Anyone paying attention would know that Chairman Steele was making the point that President Obama owes the American people an explanation regarding Afghanistan. Regular readers of this blog know that essentially the same point was made here not long ago. It is fundamentally inconsistent for the White House to claim that a military surge will work in Afghanistan when the administration refuses to admit that the Iraq surge was a success.

Furthermore, the current effort in Afghanistan is Barack Obama’s war. To credit the ongoing effort in Afghanistan to George W. Bush would be to attribute Richard Nixon’s Vietnam policy to Lyndon Johnson. President Eisenhower drew to a close the Korean War prosecuted initially by President Truman. Sometimes wars are won or lost very early in the fighting, but even then, the leader then in charge is responsible for how things end. Thus, when President Obama appointed Stanley McChrystal to lead the effort in Afghanistan, he was fully taking ownership of the war.

At no time did Michael Steele directly question the legitimacy of the present conflict in Afghanistan. Rather than come out against the war, as some have suggested happened, Mr. Steele was pointing out that past ground wars in Afghanistan have failed miserably. The last incident of blatant Soviet aggression took the form of a decade-long civil war in Afghanistan, one which ultimately permitted the rise of the Taliban. More than half a century earlier, the British Empire with little success attempted to subdue Afghanistan. The success-if it can be called that-of the British misadventure was the Durand Line, better known now as the wholly artificial border between Afghanistan and Pakistan.

Rather than promote the idea that Republicans are for war without end, Chairman Steele put forward a realistic appraisal of a very difficult war. Analogies to Vietnam are popular, but “Af-Pak” is fundamentally different from the states of Southeast Asia. Vietnam, Laos, and Cambodia, all three party to one degree or another to twenty years of war between 1955 and 1975, are largely culturally cohesive countries. There are ethnic minorities of note in Laos, Cambodia, and Vietnam, but their cultural and political development relative to the more numerous, neighboring nationalities is quite limited; the Mon, for example are a majority in no country. In Afghanistan, the Pashtun are the prominent ethnic group, and decades of civil strife have only reinforced the sizeable Pashtun population in nearby areas of Pakistan.  The Mekong and Red rivers  provide an impetus for commerce and development in Southeast Asia which has largely never materialized in Afghanistan, despite the presence of the Helmand River and tributaries of the Indus.  
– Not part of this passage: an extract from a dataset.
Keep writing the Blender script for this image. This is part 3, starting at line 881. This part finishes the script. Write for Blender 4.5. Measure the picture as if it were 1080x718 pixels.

Iraq, a state with a long and proud history of commerce and societal development, is a state lacking in the geographical difficulties of Afghanistan. As a largely urbanized society, the people of Iraq have a sense of belonging that transcends ethnic or religious identity despite local revalries and mistrust. Simply put, if Iraq, despite having been a state sponsor of terrorism and a safe haven for al-Qaeda, was a ‘war of choice’ at the time that it was denounced by Barack Obama, then so too must the present struggle in Afghanistan, where al-Qaeda has been broken, and the forces once supportive of terrorist group have been removed from power.

More essentially, however, if the administration in Washington stands by their campaign rhetoric regarding the Iraq war, and if the surge has not improved the situation there, then the American people are owed an explanation as to why Afghanistan will, despite all odds, be different. Republicans are right to support  military personnel in their endeavors on behalf of this great country. However, the right has been wrong to clamour for an approach to war in which no discernable goal has been established. In so doing, too many Republicans have revealed that they learned nothing from the experiences of the last Bush administration.

For once, it is Michael Steele who is right, and the political establishment that is deeply mistaken. The unwarranted chastising of Michael Steele’s remarks has taken the focus of Republicans away from the pivotal elections set for later this year. Despite Democratic claims to the contrary, it is the ruling party that is politicising this war. The American people are grappling with a recession left unhelped by a big-spending Democratic Party that would rather stick to its bad habits than fund the war and not billions of dollars in special projects. While Republicans have been busy infighting over a non-issue, the other party has continuated unabated trying to implement its unfathomable agenda.